Jesus came to bring God’s work of making all things new, of setting to right the wrongs, and lifting the burdens we all carry. In Advent and Christmas we are called to focus our attention on God’s work in this broken world. It is a time of looking for the salvation that God has promised, and a time of singing for joy over what God is doing among us. It is a time to celebrate the work of restoration God is carrying out in the human family—the whole human family. And it is time for us to join in that work.

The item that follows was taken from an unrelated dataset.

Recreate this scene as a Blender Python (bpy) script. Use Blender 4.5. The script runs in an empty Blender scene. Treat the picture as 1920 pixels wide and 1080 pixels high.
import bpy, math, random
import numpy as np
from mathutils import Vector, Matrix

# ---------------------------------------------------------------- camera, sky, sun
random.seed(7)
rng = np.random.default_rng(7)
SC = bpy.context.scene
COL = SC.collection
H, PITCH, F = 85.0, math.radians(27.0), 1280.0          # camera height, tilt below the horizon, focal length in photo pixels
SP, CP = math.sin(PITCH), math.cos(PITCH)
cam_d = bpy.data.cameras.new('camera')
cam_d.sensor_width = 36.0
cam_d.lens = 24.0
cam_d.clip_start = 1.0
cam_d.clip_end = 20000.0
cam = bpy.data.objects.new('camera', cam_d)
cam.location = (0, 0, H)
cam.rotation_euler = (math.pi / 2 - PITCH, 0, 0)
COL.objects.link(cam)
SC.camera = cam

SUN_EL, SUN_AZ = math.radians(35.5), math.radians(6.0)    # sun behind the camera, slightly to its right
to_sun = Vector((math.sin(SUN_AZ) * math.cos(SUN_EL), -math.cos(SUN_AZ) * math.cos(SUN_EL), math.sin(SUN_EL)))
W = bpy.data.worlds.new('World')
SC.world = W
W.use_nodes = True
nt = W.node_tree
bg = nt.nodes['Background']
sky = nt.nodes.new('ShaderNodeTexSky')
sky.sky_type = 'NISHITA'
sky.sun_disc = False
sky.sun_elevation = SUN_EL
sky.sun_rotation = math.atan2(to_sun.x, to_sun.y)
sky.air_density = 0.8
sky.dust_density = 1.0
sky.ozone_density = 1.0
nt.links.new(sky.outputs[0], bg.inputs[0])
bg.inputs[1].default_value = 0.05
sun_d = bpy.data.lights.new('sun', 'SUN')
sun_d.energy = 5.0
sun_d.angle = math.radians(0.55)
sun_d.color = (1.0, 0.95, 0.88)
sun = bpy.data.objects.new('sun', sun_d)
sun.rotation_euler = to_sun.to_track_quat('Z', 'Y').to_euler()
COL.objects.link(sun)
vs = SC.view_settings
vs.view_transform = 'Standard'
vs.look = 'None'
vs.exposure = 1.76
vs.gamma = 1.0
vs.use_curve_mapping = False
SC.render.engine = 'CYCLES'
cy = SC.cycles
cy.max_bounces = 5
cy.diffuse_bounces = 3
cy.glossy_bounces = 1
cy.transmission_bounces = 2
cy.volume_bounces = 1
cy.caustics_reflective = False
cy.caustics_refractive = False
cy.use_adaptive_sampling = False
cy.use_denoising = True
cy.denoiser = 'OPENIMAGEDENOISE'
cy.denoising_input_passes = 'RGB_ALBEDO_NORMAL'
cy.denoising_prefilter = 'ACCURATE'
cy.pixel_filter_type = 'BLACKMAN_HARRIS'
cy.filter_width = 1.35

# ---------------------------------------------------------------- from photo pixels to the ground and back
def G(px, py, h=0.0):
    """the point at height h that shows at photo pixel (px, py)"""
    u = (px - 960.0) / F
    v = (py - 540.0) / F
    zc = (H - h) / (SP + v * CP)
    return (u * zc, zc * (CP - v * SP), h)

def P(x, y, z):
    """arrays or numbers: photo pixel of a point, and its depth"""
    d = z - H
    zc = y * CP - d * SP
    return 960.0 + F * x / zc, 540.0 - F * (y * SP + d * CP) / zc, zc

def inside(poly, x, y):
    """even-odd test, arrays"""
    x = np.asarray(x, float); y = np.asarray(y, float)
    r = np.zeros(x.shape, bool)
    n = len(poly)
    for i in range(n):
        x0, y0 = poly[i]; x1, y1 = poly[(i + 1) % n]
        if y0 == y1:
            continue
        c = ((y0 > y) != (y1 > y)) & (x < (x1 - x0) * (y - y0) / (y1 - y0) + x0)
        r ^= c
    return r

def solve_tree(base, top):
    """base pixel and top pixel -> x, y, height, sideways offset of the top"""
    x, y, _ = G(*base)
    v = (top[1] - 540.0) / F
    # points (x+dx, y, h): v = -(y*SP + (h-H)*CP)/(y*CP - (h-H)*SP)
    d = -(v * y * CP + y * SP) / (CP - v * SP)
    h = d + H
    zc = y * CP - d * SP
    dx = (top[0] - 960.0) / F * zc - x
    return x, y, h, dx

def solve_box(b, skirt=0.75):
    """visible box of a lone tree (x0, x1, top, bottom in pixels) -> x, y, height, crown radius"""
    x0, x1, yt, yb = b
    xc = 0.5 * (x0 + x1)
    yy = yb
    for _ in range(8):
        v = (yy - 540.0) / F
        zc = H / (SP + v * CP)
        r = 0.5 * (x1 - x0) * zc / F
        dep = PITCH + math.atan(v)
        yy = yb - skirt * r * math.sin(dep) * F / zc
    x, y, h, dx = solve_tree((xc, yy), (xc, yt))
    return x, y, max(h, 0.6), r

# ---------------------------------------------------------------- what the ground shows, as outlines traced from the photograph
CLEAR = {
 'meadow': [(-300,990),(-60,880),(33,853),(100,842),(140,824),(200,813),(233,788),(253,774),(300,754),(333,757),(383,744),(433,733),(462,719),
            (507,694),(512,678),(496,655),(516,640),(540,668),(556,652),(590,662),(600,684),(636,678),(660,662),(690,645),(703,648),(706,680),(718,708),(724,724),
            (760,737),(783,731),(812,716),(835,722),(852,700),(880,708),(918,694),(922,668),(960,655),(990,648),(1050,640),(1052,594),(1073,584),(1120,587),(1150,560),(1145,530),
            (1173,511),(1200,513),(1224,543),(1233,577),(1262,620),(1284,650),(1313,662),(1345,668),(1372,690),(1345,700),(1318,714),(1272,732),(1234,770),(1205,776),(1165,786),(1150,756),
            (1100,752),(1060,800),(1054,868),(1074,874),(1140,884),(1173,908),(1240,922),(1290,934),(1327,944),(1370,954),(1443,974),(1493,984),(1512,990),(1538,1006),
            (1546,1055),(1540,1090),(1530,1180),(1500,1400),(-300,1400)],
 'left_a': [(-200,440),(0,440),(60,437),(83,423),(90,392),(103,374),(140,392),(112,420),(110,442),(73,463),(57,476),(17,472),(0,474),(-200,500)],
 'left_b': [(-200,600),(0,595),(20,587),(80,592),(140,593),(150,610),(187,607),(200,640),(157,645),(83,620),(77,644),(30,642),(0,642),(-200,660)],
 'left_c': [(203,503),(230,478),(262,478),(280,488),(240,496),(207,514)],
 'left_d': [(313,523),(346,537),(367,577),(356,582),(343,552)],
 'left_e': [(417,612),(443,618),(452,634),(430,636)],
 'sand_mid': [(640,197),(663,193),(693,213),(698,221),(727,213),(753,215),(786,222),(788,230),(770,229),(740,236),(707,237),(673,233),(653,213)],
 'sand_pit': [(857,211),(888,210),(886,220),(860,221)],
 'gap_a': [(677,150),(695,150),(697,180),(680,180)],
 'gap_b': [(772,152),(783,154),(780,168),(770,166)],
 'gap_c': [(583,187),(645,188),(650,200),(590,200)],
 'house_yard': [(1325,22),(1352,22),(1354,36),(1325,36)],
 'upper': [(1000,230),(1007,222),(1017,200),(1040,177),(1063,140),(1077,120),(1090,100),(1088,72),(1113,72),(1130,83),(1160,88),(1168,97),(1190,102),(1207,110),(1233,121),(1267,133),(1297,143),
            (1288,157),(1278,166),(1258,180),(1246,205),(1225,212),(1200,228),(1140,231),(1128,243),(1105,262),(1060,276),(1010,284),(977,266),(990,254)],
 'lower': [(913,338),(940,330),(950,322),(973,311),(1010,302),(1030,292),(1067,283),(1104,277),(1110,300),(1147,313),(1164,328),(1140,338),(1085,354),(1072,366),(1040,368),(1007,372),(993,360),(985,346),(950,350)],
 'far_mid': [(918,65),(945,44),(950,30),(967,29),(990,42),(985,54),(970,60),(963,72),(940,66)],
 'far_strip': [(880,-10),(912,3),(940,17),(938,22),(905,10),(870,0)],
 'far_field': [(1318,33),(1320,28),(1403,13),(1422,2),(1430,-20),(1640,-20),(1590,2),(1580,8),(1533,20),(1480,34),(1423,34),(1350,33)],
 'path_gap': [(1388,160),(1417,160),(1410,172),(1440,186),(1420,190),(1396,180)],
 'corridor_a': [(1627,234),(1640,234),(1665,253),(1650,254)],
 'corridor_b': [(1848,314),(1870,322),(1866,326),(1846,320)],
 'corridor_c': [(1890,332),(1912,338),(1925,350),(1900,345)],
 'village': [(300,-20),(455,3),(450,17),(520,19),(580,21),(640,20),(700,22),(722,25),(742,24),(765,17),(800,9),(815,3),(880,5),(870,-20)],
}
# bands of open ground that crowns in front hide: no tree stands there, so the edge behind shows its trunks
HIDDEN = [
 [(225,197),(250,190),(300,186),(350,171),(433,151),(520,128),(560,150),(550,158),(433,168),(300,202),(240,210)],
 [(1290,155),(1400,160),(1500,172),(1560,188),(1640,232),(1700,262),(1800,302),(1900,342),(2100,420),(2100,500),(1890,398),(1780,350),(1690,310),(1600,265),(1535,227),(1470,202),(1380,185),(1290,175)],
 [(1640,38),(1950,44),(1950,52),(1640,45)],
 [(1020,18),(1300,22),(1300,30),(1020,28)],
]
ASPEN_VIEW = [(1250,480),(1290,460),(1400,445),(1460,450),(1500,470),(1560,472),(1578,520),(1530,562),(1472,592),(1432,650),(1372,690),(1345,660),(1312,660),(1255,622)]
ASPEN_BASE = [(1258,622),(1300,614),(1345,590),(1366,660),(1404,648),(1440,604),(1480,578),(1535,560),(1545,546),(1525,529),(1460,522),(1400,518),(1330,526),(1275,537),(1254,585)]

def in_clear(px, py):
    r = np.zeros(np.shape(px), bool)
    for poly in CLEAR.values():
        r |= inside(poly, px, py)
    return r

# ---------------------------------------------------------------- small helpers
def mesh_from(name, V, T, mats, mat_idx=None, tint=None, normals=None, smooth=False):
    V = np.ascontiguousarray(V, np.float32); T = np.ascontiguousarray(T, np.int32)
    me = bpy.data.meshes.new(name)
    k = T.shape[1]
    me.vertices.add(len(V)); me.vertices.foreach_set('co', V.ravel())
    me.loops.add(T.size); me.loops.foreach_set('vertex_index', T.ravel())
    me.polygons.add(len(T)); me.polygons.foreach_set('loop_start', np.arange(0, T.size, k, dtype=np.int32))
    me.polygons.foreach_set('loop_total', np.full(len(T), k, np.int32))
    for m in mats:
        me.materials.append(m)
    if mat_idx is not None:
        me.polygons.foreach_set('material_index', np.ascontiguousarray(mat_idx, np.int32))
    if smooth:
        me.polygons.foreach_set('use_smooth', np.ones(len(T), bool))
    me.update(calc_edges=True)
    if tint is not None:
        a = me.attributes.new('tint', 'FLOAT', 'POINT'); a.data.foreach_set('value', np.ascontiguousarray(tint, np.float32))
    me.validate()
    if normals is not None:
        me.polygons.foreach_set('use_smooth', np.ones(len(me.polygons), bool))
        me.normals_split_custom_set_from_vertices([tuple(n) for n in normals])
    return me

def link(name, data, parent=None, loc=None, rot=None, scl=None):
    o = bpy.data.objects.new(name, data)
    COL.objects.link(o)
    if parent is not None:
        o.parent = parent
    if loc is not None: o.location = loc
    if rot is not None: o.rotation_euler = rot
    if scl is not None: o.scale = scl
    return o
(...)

In Advent we sing because we long for something better than the violence and suffering and injustice all around us.  We long for the kindness and generosity and compassion of our God being fulfilled for all the peoples of the world.  We sing because we long for “peace on earth, and mercy mild”; it is the heart and soul of our faith. We sing because of the good news that in Jesus the Christ God has entered this world definitively to set everything right and to make all things new. And we sing because in and through this marvelous event, “light and life to all he brings.”

This song of hope is what enables us to look past our fears, our doubts that we can make a difference, our being overwhelmed over the troubles of this world and know that God has and will do great things for and through us. This joyful faith is what gives us energy to sustain our love as we join in God’s work of transforming all creation by making a difference no matter our station in life, no matter our age or what burdens we bear. God looks with favor on us all. We like Mary are invited to make a place in us for God to be born. Christ is always with us, seeking room in our hearts. For us! May we in this time of Advent, as we move to the celebration of Jesus being born into our lives, experience the divine joy of believing that God will do what God promises. Happy are we who believe!

[1] Meister Eckhart. Oliver Davies (trans.) Selected writings. London: Penguin Books, 1994.